Se acaba de cumplir el aniversario del asesinato de José Luis López de la Calle, aquel hombre armado de un paraguas y ocho periódicos. Y, como cada mayo, unos pocos allegados y poquísimos colegas han recordado la canallada que se cometió entonces –cuatro tiros por la espalda–, precedida por una cacería –cuatro cócteles molotov contra su casa– y coronada con una ruin disculpa política que quien soltó llevará en su conciencia: “ETA acaba de poner sobre la mesa que los medios plantean una estrategia informativa de manipulación”.

Ni matar y así callar para siempre a un columnista; ni amenazar, acojonar e intentar censurar al gremio: no, aquello fue poner algo sobre la mesa. Paradójicamente, si usted hace hoy un uso correcto de la locución verbal y pone sobre la mesa lo inmoral, lo nada ético de salvajadas como aquella, lo tacharán de aguafiestas o fascista. A este lógico ejercicio de memoria, a este aún necesario poner sobre la mesa la sinrazón de tantísimo daño, incluso le llaman rencor. O ansia de venganza, o ganas de marear, de entorpecer la paz, de sacar réditos electorales. Cualquier cosa salvo mirar a la sociedad y calificar sin eufemismos un hecho concreto: el asesinato de un hombre armado de un paraguas y ocho periódicos.

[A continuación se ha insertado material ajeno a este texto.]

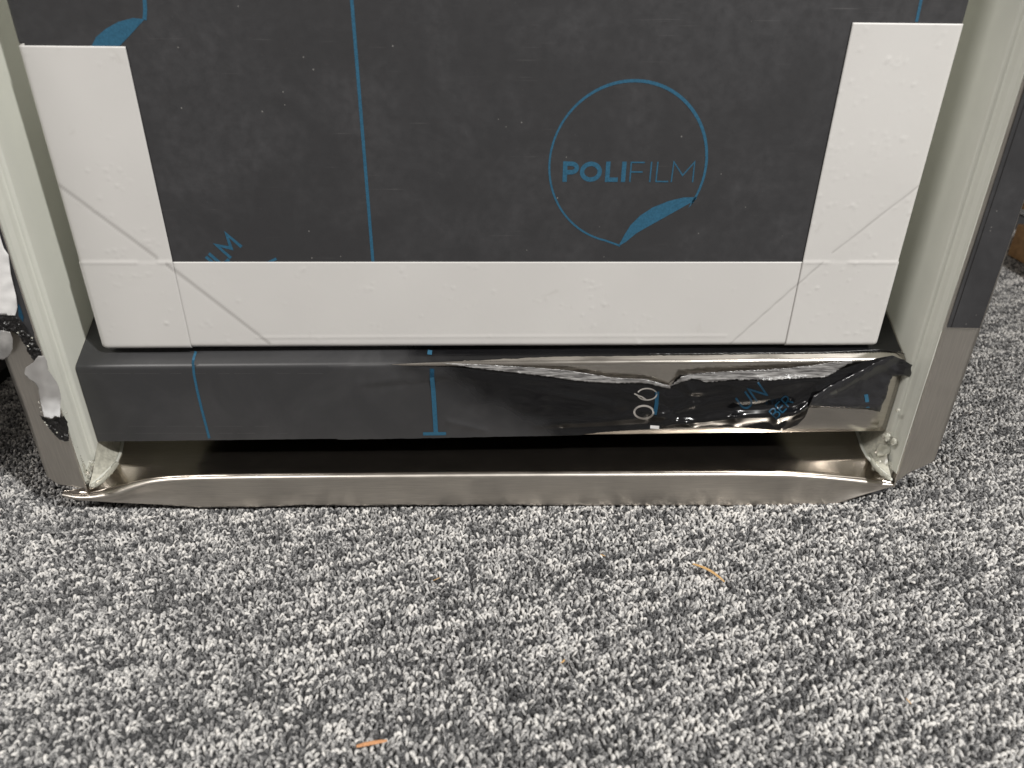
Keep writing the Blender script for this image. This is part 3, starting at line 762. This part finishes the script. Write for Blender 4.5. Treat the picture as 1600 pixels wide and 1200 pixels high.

Mucho – es un decir– se habla de la pérdida humana para la familia, del dolor que genera una brutalidad semejante. Pero muy poco, o nada, de la merma ideológica que supone para un pueblo, del consiguiente empobrecimiento intelectual, del tedioso achique del debate. No solo asesinaron a un vecino: también nos condenaron a ser muchísimo más uniformes. Y así nos va.